Missouri has been led by Sophie Cunningham, one of the five finalists for the 2018 Cheryl Miller Award. She’s averaged a career-high 18 points per game on 54 percent shooting from the field, 47 percent from deep.

Cunningham, however, hit a wall in the SEC Tournament. She averaged just nine points while making just five of her 22 shot attempts. As a result, Mizzou put forth two of its lowest scoring totals of the year.

Even if Cunningham returns to form, Missouri will need to find consistent scoring elsewhere in order to make a deep run in the tourney. Jordan Frericks and Cierra Porter, the Tigers’ next two leading scorers, struggled as well in Nashville. They combined for only 32 points on 34 shots.

Amber Smith has been this team’s X-factor. She willed the team to victory over Mississippi with 16 points, nine rebounds and five assists. The sophomore forward has had multiple outbursts this season and Mizzou is 10-2 in when she scores in double digits.

Outside of Cunningham, Smith is Missouri’s most dynamic scorer on the perimeter. Lauren Aldridge and Jordan Chavis have been excellent shooters, but they don’t do so in volume. In situations where the Tigers are struggling inside, Smith’s production becomes even more crucial.

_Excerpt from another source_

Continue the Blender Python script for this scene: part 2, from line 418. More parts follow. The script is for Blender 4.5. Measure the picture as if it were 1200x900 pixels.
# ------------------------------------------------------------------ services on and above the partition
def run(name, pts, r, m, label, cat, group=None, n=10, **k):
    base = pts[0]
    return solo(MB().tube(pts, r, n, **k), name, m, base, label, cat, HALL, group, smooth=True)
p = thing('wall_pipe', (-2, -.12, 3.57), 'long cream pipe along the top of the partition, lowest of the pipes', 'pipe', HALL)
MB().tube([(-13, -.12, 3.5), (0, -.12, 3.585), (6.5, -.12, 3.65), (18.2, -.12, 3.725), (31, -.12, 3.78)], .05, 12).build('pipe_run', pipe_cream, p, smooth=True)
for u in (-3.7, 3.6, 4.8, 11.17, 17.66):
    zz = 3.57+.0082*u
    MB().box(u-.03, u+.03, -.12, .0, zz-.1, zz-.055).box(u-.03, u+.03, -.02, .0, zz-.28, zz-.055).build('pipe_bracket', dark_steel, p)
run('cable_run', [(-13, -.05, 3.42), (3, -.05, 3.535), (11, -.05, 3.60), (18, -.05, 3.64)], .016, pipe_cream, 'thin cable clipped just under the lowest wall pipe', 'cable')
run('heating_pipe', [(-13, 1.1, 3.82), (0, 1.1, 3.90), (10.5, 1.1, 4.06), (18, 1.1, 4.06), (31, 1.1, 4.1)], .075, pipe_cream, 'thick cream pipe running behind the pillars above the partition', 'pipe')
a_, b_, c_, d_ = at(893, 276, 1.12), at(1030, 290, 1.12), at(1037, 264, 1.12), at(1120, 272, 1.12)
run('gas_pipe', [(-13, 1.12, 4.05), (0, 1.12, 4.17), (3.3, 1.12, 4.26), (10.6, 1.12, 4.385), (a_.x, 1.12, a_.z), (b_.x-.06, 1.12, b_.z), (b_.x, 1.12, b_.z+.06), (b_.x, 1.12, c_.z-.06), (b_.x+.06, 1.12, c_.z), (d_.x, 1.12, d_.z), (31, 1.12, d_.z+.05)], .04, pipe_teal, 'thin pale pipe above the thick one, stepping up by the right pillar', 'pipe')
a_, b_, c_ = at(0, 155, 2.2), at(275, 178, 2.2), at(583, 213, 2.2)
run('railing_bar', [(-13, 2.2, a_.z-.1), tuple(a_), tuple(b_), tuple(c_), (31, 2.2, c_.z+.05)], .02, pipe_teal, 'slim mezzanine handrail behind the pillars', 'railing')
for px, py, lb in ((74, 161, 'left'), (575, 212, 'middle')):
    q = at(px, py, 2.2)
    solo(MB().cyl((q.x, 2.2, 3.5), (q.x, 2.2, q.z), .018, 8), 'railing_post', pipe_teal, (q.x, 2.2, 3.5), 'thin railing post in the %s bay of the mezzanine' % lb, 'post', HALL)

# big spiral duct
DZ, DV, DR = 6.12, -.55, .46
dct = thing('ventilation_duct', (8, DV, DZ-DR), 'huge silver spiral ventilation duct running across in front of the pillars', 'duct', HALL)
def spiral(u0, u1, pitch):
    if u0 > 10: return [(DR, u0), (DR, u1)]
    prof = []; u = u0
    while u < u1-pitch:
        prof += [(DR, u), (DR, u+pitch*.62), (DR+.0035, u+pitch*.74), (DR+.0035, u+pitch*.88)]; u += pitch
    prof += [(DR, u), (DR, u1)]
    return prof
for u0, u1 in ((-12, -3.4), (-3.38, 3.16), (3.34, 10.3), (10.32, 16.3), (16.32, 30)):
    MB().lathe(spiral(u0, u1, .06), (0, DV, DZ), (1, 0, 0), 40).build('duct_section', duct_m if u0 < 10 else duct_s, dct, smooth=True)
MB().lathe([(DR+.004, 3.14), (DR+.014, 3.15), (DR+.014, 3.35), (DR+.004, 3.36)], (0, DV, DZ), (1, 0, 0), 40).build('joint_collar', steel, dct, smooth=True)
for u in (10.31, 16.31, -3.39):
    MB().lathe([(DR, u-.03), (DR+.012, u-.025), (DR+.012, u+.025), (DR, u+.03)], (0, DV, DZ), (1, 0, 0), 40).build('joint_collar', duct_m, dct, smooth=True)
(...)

If Missouri was just worn down, it’ll have compiled 14 days of rest and practice by the time it plays FGCU. “Taking a moment to exhale and take a breather from all the pressure and stress of basketball, I think [that] was good for us,” Aldridge said. “Today was one of the best practices we’ve had in a while. It just felt right again, it felt like everything was clicking.

If Mizzou’s unable to put together an all-around offensive attack, then it’ll likely find its NCAA Tournament journey cut short. Their leader is confident that they’ll turn it around.

“We are getting to that Sweet Sixteen,” Cunningham said. “Whatever it takes, we have to get there.”